Starting at the first line of the data, please print exactly those lines through the one that holds "V, F, k = leaf_cards(P, d", omitting every picture.

Data segment
┄┄┄┄┄┄
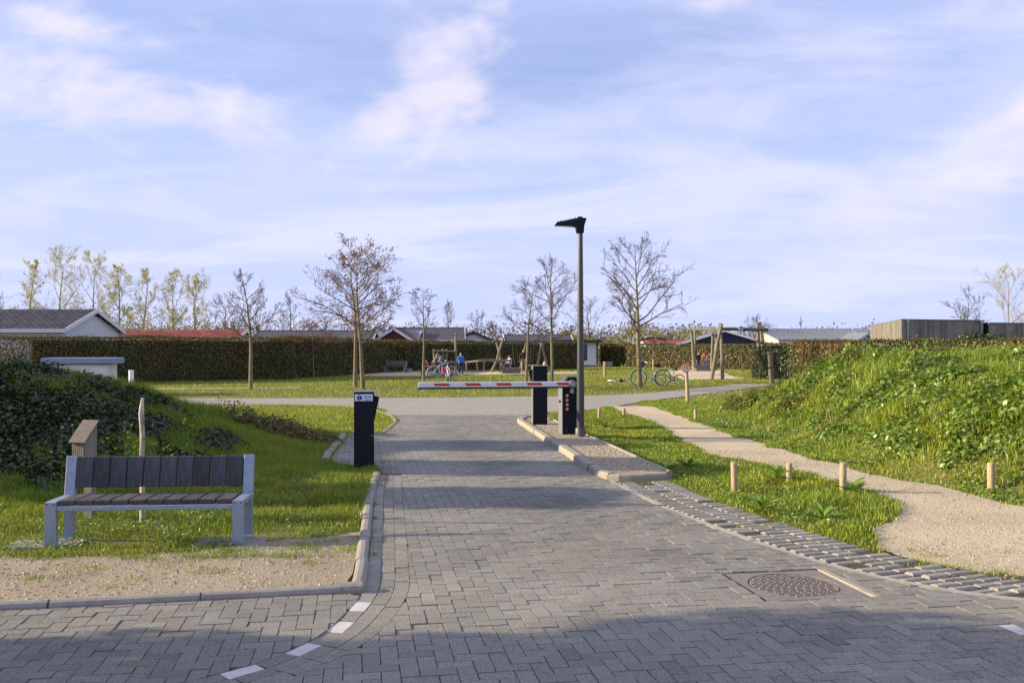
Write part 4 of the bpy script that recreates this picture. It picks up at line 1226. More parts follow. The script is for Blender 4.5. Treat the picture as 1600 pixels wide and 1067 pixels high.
# tall shrubs on the mound just beyond the left edge: they shade the mound and reach the driveway
for i, (x, y, w, h_) in enumerate([(-10.4, 10.5, 0.7, 3.7), (-11.0, 11.7, 1.0, 2.5), (-10.3, 13.0, .75, 4.1), (-11.0, 14.4, .9, 2.6), (-10.6, 15.9, .8, 3.9), (-12.9, 17.4, 1.2, 3.0)]):
    g_ = hh_(x, y)
    r_ = empty('tall_shrub', (x, y, g_), 0, ['tall leafy shrub at the front end of the left mound', 'second tall shrub on the left mound, counted from the bench', 'third tall shrub on the left mound, counted from the bench', 'fourth tall shrub on the left mound, counted from the bench', 'fifth tall shrub on the left mound, counted from the bench', 'tall leafy shrub at the back end of the left mound'][i], 'shrub', 'tall shrubs on the left mound')
    hc = (h_ - g_) * .5
    n = 5000
    d = unit(rng.normal(size=(n, 3))); rad = rng.uniform(.2, 1, n) ** .45
    lump = 1 + .22 * np.sin(d[:, 0] * 4 + i) * np.cos(d[:, 2] * 5 + 2 * i)
    d = d / np.maximum(np.abs(d).max(1, keepdims=True), .75) * .9
    P = np.stack([d[:, 0] * w * rad * lump, d[:, 1] * w * rad * lump, hc + d[:, 2] * hc * rad * lump], 1)
    P[:, 2] = np.maximum(P[:, 2], .05)
    V, F, k = leaf_cards(P, d + rng.normal(0, .5, (n, 3)), rng.uniform(.16, .30, n), .75)
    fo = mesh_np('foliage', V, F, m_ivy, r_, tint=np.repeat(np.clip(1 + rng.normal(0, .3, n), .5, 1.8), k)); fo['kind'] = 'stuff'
    MB().tube([(0, 0, -.1), (.05, 0, hc), (0, .05, hc * 1.6)], [.06, .04, .015], 6).build('trunk', m_stem, r_)
# ------------------------------------------------------------------ hedges
m_hcore = M('hedge_dark_core', (0.035, 0.028, 0.016), .95, col2=(0.06, 0.045, 0.022), scale=12, bump=.8, bscale=30)  # twig brown kept dark to stand in for the shaded hedge interior
m_hleaf = M('hornbeam_leaf', (0.085, 0.105, 0.020), .6, col2=(0.145, 0.135, 0.032), scale=.9, tint=True, translucent=.3, spec=.4)
m_hdark = M('evergreen_leaf', (0.030, 0.062, 0.018), .5, col2=(0.06, 0.105, 0.025), scale=1.5, tint=True, translucent=.2, spec=.6)
m_twig = M('bare_twig', (0.12, 0.085, 0.055), .85, var=.25, scale=3)
def hedge(name, line, w, h, label, leaf=.085, dens=520, mat=None, brown=.45, core=True, thin_to=None, group='clipped hedges around the playground field', cat='hedge'):
    """clipped hedge along a 2-D polyline"""
    L = resample(line, .5); T = unit(np.gradient(L, axis=0)); Nn = np.stack([-T[:, 1], T[:, 0]], 1)
    s = np.concatenate([[0], np.cumsum(np.linalg.norm(np.diff(L, axis=0), axis=1))]); tot = s[-1]
    root = empty(name, (float(L[:, 0].mean()), float(L[:, 1].mean()), 0), 0, label, cat, group)
    off = np.array([L[:, 0].mean(), L[:, 1].mean(), 0])
    n = int(tot * (2 * h + w) * dens * .85)
    u = rng.uniform(0, tot, n); f = rng.uniform(0, 2 * h + w, n)
    x = np.interp(u, s, L[:, 0]); y = np.interp(u, s, L[:, 1])
    nx_ = np.interp(u, s, Nn[:, 0]); ny_ = np.interp(u, s, Nn[:, 1])
    side = np.where(f < h, -1, np.where(f < 2 * h, 1, 0))
    z = np.where(f < h, f, np.where(f < 2 * h, f - h, h))
    across = np.where(side == 0, f - 2 * h - w / 2, side * w / 2)
    bulge = (vnoise(u, z, 1.3, 41) - .5) * .16 + (vnoise(u, z * .3, .35, 44) - .5) * .22 + rng.normal(0, .05, n)
    across = across + np.where(side != 0, side * bulge, 0)
    z = z + np.where(side == 0, bulge * .8 + np.abs(rng.normal(0, .03, n)), 0)
    P = np.stack([x + nx_ * across, y + ny_ * across, np.maximum(z, .04)], 1)
    nn = np.stack([nx_ * side, ny_ * side, np.where(side == 0, 1.0, .15)], 1) + rng.normal(0, .55, (n, 3))
    V, F, k = leaf_cards(P - off, nn, rng.uniform(.6, 1.3, n) * leaf, .7)
    pn = vnoise(u * .5, z, .9, 43)
    br = np.clip(brown + (pn - .5) * 1.1 + rng.normal(0, .22, n) + .25 * (z / h - .6), 0, 1)
    v = np.clip(1 + rng.normal(0, .3, n), .4, 1.9)
    tt = np.stack([v * (1 + .45 * br), v * (1 - .12 * br), v * (1 - .05 * br)], 1)
    fo = mesh_np('foliage', V, F, mat or m_hleaf, root, tint=np.repeat(tt, k, axis=0)); fo['kind'] = 'stuff'
    # stems and inner twigs
    m_ = int(tot * 9)
    uu = rng.uniform(0, tot, m_)
    bx_ = np.interp(uu, s, L[:, 0]); by_ = np.interp(uu, s, L[:, 1])
    p0 = np.stack([bx_, by_, np.zeros(m_)], 1) - off
    p1 = p0 + np.stack([rng.normal(0, .18, m_), rng.normal(0, .12, m_), rng.uniform(.8, 1.0, m_) * h], 1)
    ms_ = int(tot * 14); us = rng.uniform(0, tot, ms_); ac = rng.uniform(-w / 2, w / 2, ms_)
    q0 = np.stack([np.interp(us, s, L[:, 0]) + np.interp(us, s, Nn[:, 0]) * ac, np.interp(us, s, L[:, 1]) + np.interp(us, s, Nn[:, 1]) * ac, np.full(ms_, h - .05)], 1) - off
    q1 = q0 + np.stack([rng.normal(0, .05, ms_), rng.normal(0, .05, ms_), rng.uniform(.06, .26, ms_)], 1)
    V4, F4 = seg_tubes(np.concatenate([q0, q1, np.full((ms_, 1), .007), np.full((ms_, 1), .004)], 1), 3)
    mesh_np('stray_shoots', V4, F4, m_twig, root)['kind'] = 'stuff'
    V2, F2 = seg_tubes(np.concatenate([p0, p1, np.full((m_, 1), .018), np.full((m_, 1), .006)], 1), 4)
    mesh_np('stems', V2, F2, m_twig, root)['kind'] = 'stuff'
    if core:
        segs = L if thin_to is None else L[s >= thin_to]
        i0 = 0 if thin_to is None else int(np.searchsorted(s, thin_to))
        V3 = []; F3 = []
        for q in range(i0, len(L)):
            for a_, z_ in ((-w * .33, .05), (-w * .33, h * .93), (w * .33, h * .93), (w * .33, .05)):
                pt_ = L[q] + Nn[q] * a_
                V3.append((pt_[0] - off[0], pt_[1] - off[1], z_))
        m2 = len(L) - i0
        for q in range(m2 - 1):
            for c_ in range(4):
                F3.append((q * 4 + c_, q * 4 + (c_ + 1) % 4, q * 4 + 4 + (c_ + 1) % 4, q * 4 + 4 + c_))
        F3 += [(0, 1, 2, 3), tuple((m2 - 1) * 4 + c_ for c_ in range(4))]
        mesh_np('dark_core', V3, F3, m_hcore, root)  # solid box for the twigs, interior shade put into its colour
    return root
hedge('hedge', [(-36, 36.5), (-25, 42), (-12.4, 50.5)], 1.0, 2.28, 'long clipped hedge, see-through at its left end, behind the left mound', thin_to=14.0, brown=.36, dens=430)
hedge('hedge', [(-13.0, 50.2), (-10.6, 60), (-9.4, 68.5)], 1.0, 2.3, 'clipped hedge receding behind the twin leafy oaks', leaf=.11, dens=330, brown=.36)
hedge('hedge', [(-9.6, 69.0), (-2, 72.5), (5.6, 76)], 1.0, 2.25, 'dark clipped hedge behind the playground bikes and swing', leaf=.12, dens=290, brown=.35)
hedge('hedge', [(9.0, 88), (14, 80), (19.5, 73.5), (27, 66)], 1.1, 2.05, 'sunlit brown-green hedge right of the white shed, behind the big bare tree', leaf=.13, dens=260, brown=.4)
hedge('hedge', [(14.9, 46.5), (17.2, 38), (21, 31), (27, 26)], 1.2, 2.0, 'wide brown-green hedge on the crest behind the right bank', leaf=.095, dens=430, brown=.32)
hedge('hedge', [(13.9, 51.5), (15.9, 50.4)], 1.6, 1.75, 'short dark green clipped hedge block beside the log post', leaf=.09, dens=520, mat=m_hdark, brown=.1)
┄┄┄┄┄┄
Solution to the problem
Write part 4 of the bpy script that recreates this picture. It picks up at line 1226. More parts follow. The script is for Blender 4.5. Treat the picture as 1600 pixels wide and 1067 pixels high.
# tall shrubs on the mound just beyond the left edge: they shade the mound and reach the driveway
for i, (x, y, w, h_) in enumerate([(-10.4, 10.5, 0.7, 3.7), (-11.0, 11.7, 1.0, 2.5), (-10.3, 13.0, .75, 4.1), (-11.0, 14.4, .9, 2.6), (-10.6, 15.9, .8, 3.9), (-12.9, 17.4, 1.2, 3.0)]):
    g_ = hh_(x, y)
    r_ = empty('tall_shrub', (x, y, g_), 0, ['tall leafy shrub at the front end of the left mound', 'second tall shrub on the left mound, counted from the bench', 'third tall shrub on the left mound, counted from the bench', 'fourth tall shrub on the left mound, counted from the bench', 'fifth tall shrub on the left mound, counted from the bench', 'tall leafy shrub at the back end of the left mound'][i], 'shrub', 'tall shrubs on the left mound')
    hc = (h_ - g_) * .5
    n = 5000
    d = unit(rng.normal(size=(n, 3))); rad = rng.uniform(.2, 1, n) ** .45
    lump = 1 + .22 * np.sin(d[:, 0] * 4 + i) * np.cos(d[:, 2] * 5 + 2 * i)
    d = d / np.maximum(np.abs(d).max(1, keepdims=True), .75) * .9
    P = np.stack([d[:, 0] * w * rad * lump, d[:, 1] * w * rad * lump, hc + d[:, 2] * hc * rad * lump], 1)
    P[:, 2] = np.maximum(P[:, 2], .05)
    V, F, k = leaf_cards(P, d + rng.normal(0, .5, (n, 3)), rng.uniform(.16, .30, n), .75)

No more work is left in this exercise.